— WHAT TO DO —
Take the data that follows and retype it word for word.

## begin AVAILABLE DATA

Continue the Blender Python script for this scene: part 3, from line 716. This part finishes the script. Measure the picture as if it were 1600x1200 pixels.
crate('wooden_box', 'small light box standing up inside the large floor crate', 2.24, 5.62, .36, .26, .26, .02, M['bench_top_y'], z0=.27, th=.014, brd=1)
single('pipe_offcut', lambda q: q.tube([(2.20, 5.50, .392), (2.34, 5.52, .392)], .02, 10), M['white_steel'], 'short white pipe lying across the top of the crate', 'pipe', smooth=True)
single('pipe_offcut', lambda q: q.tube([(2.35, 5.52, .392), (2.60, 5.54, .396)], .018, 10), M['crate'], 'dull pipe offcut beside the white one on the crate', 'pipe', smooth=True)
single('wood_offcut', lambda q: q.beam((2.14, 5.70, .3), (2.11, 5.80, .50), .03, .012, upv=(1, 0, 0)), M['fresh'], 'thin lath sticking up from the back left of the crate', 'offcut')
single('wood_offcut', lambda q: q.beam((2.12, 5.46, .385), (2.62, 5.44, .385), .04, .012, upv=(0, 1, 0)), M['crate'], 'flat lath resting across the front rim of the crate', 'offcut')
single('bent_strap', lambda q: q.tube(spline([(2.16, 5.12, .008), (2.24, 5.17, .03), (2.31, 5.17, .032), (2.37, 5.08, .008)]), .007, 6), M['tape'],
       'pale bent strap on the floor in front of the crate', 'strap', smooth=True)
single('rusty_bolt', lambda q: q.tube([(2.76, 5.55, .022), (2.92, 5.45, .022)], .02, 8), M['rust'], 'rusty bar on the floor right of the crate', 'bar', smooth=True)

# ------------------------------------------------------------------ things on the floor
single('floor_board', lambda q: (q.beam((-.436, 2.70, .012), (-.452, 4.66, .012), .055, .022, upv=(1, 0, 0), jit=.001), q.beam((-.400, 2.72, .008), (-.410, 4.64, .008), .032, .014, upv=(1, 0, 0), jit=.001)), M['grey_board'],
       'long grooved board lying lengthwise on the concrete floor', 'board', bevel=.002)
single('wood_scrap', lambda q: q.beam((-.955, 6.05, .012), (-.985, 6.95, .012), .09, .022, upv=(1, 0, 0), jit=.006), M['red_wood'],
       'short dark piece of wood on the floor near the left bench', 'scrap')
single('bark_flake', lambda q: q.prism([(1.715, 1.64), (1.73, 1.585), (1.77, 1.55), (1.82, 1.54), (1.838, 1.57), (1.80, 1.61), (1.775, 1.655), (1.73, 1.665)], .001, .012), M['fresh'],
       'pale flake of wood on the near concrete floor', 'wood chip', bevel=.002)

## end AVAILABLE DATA

— CORRECT OUTPUT —
Continue the Blender Python script for this scene: part 3, from line 716. This part finishes the script. Measure the picture as if it were 1600x1200 pixels.
crate('wooden_box', 'small light box standing up inside the large floor crate', 2.24, 5.62, .36, .26, .26, .02, M['bench_top_y'], z0=.27, th=.014, brd=1)
single('pipe_offcut', lambda q: q.tube([(2.20, 5.50, .392), (2.34, 5.52, .392)], .02, 10), M['white_steel'], 'short white pipe lying across the top of the crate', 'pipe', smooth=True)
single('pipe_offcut', lambda q: q.tube([(2.35, 5.52, .392), (2.60, 5.54, .396)], .018, 10), M['crate'], 'dull pipe offcut beside the white one on the crate', 'pipe', smooth=True)
single('wood_offcut', lambda q: q.beam((2.14, 5.70, .3), (2.11, 5.80, .50), .03, .012, upv=(1, 0, 0)), M['fresh'], 'thin lath sticking up from the back left of the crate', 'offcut')
single('wood_offcut', lambda q: q.beam((2.12, 5.46, .385), (2.62, 5.44, .385), .04, .012, upv=(0, 1, 0)), M['crate'], 'flat lath resting across the front rim of the crate', 'offcut')
single('bent_strap', lambda q: q.tube(spline([(2.16, 5.12, .008), (2.24, 5.17, .03), (2.31, 5.17, .032), (2.37, 5.08, .008)]), .007, 6), M['tape'],
       'pale bent strap on the floor in front of the crate', 'strap', smooth=True)
single('rusty_bolt', lambda q: q.tube([(2.76, 5.55, .022), (2.92, 5.45, .022)], .02, 8), M['rust'], 'rusty bar on the floor right of the crate', 'bar', smooth=True)

# ------------------------------------------------------------------ things on the floor
single('floor_board', lambda q: (q.beam((-.436, 2.70, .012), (-.452, 4.66, .012), .055, .022, upv=(1, 0, 0), jit=.001), q.beam((-.400, 2.72, .008), (-.410, 4.64, .008), .032, .014, upv=(1, 0, 0), jit=.001)), M['grey_board'],
       'long grooved board lying lengthwise on the concrete floor', 'board', bevel=.002)
single('wood_scrap', lambda q: q.beam((-.955, 6.05, .012), (-.985, 6.95, .012), .09, .022, upv=(1, 0, 0), jit=.006), M['red_wood'],
       'short dark piece of wood on the floor near the left bench', 'scrap')
single('bark_flake', lambda q: q.prism([(1.715, 1.64), (1.73, 1.585), (1.77, 1.55), (1.82, 1.54), (1.838, 1.57), (1.80, 1.61), (1.775, 1.655), (1.73, 1.665)], .001, .012), M['fresh'],
       'pale flake of wood on the near concrete floor', 'wood chip', bevel=.002)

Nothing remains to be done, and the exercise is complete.